The conference far exceeded my greatest expectations. Not only were most of the people at the conference making a comfortable living translating full-time, but they were all language enthusiasts like me. Finally, a group of people I could compare dictionaries with, debate the intricacies of the comma with, and generally geek out with. I had departed the employment desert and landed in heaven.


October 2010: I Find a Mentor

One crucial person I found at the conference was a mentor. I had been looking for a mentor online for a while, since I felt I needed some sort of help from a more experienced person. Maybe it seemed like I wanted free work from them or was trying to scam them in some way. I would later find out that translators tend to be naturally skeptical of strangers on the internet with less than one year of professional history logged on the ether. Whatever the case was, I couldn’t find anyone to help me. Then I fell into conversation with a Japanese translator and a German translator following a networking event at the conference. The German translator introduced himself as Kyle Vraa and upon finding out that I was new to the profession, said something none of the other translators had uttered: “If you have any questions, let me know.” Eureka! A mentor! I surreptitiously designated Kyle as my mentor. After the reaction I had gotten from the other translators, I felt it best he remain oblivious to his new role. He had said I could ask questions and ask questions I would.

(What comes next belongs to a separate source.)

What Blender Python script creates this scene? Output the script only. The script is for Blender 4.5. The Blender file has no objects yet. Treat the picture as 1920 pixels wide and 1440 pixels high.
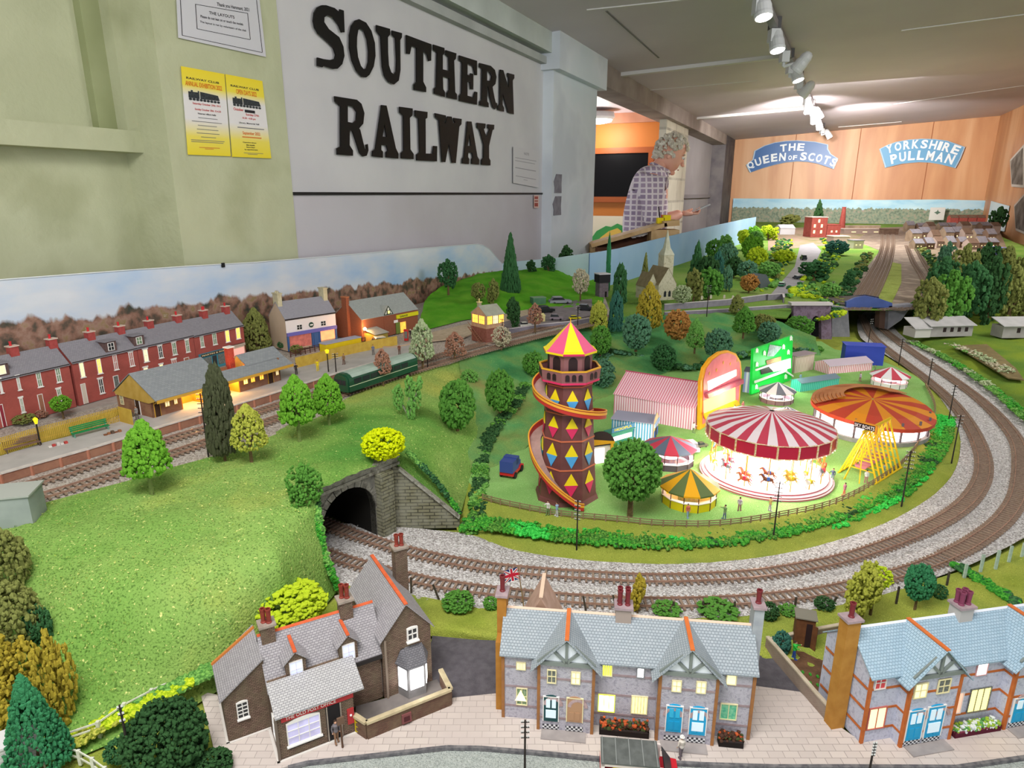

Kyle turned out to be an amazing mentor without even knowing it. Whenever I had a question or needed moral support, he was always there with a helpful answer or pep talk. At the next conference a year later, I accidentally spilled the beans by introducing him to someone as my mentor. The look on his face was so pricelessly heartwarming, I will never forget it. We decided to continue officially as mentor and mentee while participating in the new mentoring program of the ATA and continue to be good friends to this day.